I wasn't prepared for the extent to which this renovation process has assaulted me on some sort of primal, psychological level: being in the house for any longer than an hour or so has me swinging wildly between suicidal and homicidal, although I suppose it could also be the PMT talking. I hate, hate, hate seeing my spaces invaded and brutalised: I hate having to come to terms with the fact that the world is filled with people, particularly builders, who simply don't hold important the same things I do. Yesterday a merry crew of EL plus jo&stv plus sven&tanya plus me did a several-hour furniture-removal and random-washing-and-boxing of all the stuff we should have boxed before the electrician started (see Interesting Patterns Left In Dust, above), and it's all Much Better, but I still hate it. Seeing my kitchen bits covered with a thick mat of red dust makes me feel obscurely guilty, as though I've failed somehow to sufficiently cherish my household gods.

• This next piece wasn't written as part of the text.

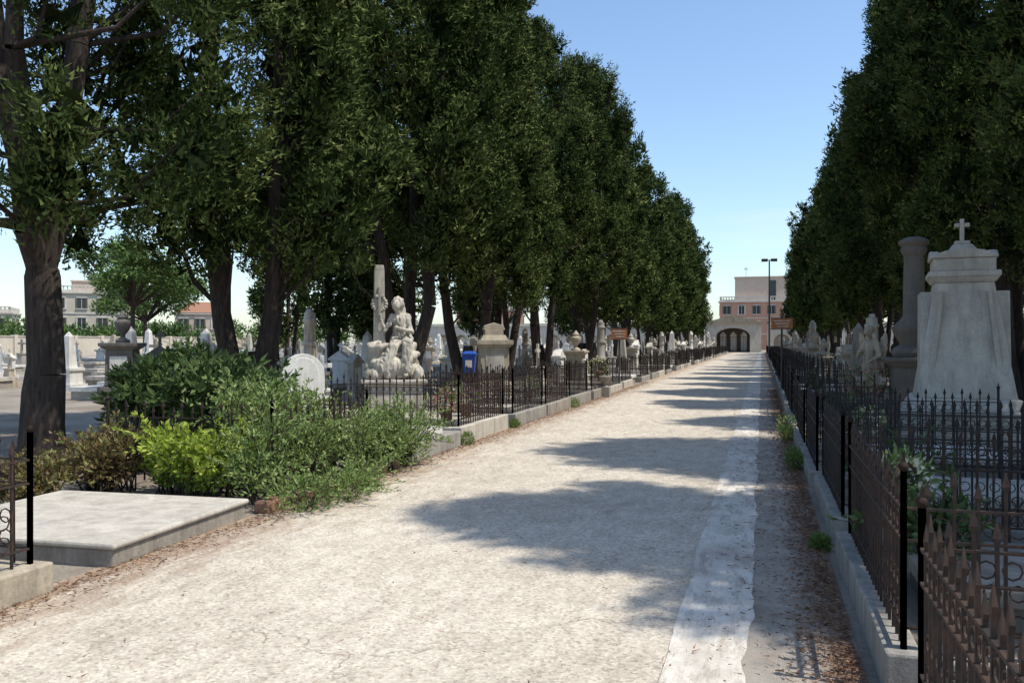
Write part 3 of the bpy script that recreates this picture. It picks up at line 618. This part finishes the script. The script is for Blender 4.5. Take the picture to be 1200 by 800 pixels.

On the upside, jo&stv fed me huevos rancheros and champagne for breakfast this morning, so I can't really complain that it's all bad.

Date: Monday, 25 January 2010 07:28 pm (UTC)
From: [identity profile] schedule5.livejournal.com
No, no. It's not the PMT. Having one's home sanctuary suddenly change into a place of stress and upheaval, not to mention, in your case, broken down walls and builders dust, is a horrid, awful, root-rippingly stressful thing.

I'm glad you are being fed champagne for breakfast. You so deserve it.